A few quick hitters before you go to your weekend to live deliberately...
- If you own a Prius, drive it like a Mustang, and get the mileage of a Camry, you're an idiot.
- Am I the only one who feels like having a single mathematician on Hillary Clinton's staff could have resulted in a resolution to the Democratic primary season about a month ago? While we're here, can we agree that Florida should no longer have any say in presidential politics? Clearly, the responsibility is too great for the Hanging Chad State. And, perhaps we should put Michigan on probation as well. Actually, if we could develop a form of government in which I made all of the decisions, I'd feel a whole lot better about the process.
- I realize that the automotive press is ga-ga over the redesigned Chevy Malibu, but to me the front grille looks like a cat that just got punched in the face. I've never punched a cat in the face, and I've never seen a cat get punched in the face and yet I'm absolutely certain that if you punched a cat in the face, it would look like the front grille of the new Chevy Malibu.
- John Wehner has to be the worst color commentator in Major League Baseball. I would pay a large sum of money for the privilege of shoving an entire pitching machine up his butt the next time he goes on a rant condemning player X as replays clearly show that player X did not commit the baseball sin for which Wehner is crucifying him. Seriously, can't we relegate Wehner to radio and just have Bob Walk do the television color commentary? I'll even promise not to make any "Bob Walk sustained a groin pull while brushing his teeth on Thursday" jokes.
- I attended a wedding about a week ago in which the young male ring bearer spent the vast majority of the ceremony treating the audience to the lengthiest pee-pee dance in the long and storied history of pee-pee dances. The compassionate compartment of my brain (2 neurons and counting) kept urging me to stand up and stop the proceedings so we could put the little dude out of his misery.
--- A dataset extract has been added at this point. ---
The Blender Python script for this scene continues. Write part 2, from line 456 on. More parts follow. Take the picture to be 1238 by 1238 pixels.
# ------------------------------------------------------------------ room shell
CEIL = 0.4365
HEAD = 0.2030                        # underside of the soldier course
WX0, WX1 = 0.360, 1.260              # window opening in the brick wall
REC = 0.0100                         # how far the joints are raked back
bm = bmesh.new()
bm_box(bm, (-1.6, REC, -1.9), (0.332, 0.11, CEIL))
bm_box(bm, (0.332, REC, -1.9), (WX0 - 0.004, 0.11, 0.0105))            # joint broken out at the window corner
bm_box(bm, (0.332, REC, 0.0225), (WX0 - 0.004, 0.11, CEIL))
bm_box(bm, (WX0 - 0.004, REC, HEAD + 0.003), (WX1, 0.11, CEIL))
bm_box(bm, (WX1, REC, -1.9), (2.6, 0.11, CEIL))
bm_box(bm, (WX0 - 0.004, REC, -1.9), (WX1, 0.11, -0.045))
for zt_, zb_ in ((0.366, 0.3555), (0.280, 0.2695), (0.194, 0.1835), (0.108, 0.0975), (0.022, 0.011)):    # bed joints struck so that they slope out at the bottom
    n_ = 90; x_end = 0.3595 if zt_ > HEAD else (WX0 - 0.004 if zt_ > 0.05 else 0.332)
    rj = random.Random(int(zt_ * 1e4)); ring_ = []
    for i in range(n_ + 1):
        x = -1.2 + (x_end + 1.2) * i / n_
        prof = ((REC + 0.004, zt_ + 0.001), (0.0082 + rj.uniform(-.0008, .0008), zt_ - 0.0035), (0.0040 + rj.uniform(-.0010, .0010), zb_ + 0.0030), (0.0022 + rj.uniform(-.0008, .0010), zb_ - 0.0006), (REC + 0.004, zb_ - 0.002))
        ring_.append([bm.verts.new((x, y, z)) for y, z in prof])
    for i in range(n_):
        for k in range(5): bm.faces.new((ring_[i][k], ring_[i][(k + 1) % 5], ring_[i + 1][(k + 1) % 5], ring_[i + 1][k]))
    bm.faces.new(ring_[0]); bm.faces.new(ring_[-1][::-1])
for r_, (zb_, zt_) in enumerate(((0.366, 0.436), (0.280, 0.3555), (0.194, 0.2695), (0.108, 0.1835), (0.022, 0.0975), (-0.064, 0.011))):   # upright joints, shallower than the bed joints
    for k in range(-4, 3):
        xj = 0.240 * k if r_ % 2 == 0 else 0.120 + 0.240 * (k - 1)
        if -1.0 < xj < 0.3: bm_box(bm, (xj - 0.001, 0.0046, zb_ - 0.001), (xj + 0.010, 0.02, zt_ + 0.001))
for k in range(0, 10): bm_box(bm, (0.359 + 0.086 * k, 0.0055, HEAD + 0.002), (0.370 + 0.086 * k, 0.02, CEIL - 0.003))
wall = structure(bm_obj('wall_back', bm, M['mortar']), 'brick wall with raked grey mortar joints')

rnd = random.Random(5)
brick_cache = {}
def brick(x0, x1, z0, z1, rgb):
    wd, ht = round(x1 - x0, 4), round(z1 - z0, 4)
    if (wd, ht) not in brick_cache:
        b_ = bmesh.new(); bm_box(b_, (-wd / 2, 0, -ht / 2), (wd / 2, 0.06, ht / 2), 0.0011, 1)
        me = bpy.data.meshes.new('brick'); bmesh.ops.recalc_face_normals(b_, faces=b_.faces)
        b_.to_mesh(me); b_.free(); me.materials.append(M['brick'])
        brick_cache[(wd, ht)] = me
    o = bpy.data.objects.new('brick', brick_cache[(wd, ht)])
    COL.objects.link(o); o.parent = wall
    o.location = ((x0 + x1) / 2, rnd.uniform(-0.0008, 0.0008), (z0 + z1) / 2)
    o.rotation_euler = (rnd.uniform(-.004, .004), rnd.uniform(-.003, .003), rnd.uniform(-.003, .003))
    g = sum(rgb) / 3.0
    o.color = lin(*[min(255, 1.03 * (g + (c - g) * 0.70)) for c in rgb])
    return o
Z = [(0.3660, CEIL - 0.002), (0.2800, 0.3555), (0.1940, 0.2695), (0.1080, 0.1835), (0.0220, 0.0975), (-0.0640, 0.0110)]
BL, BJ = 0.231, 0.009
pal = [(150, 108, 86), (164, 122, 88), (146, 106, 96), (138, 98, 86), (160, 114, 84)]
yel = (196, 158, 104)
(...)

Miraculously, he made it through the entire ceremony without incident. (But if anyone reading this blog has video of said pee-pee dance, you should really youtube that shit and then send me the link.)
- Since we're talking about weddings, your Uncle Handbasket Travel Ventures has a piece of advice for all three of his readers: please, please, please make sure that everyone who is going to give a toast at your wedding knows well in advance that he or she will address the great unwashed masses. Because if the mic starts circulating like a communal blunt, you're really begging for a drunk 17-year-old cousin to start verbally undressing a bridesmaid via the PA system. (For the record, every wedding I've attended recently has honored the preceding advice. Good job, internets.)
Actually, I think it's time for the first theme week in Handbasket Travel Ventures history. Tune in next week for nothing but wedding discussion and advice from yours truly. After all, it's wedding season, and since I've never planned a wedding nor am I likely to ever trick or blackmail a woman into marrying me, I see no reason why I shouldn't share wedding advice with you.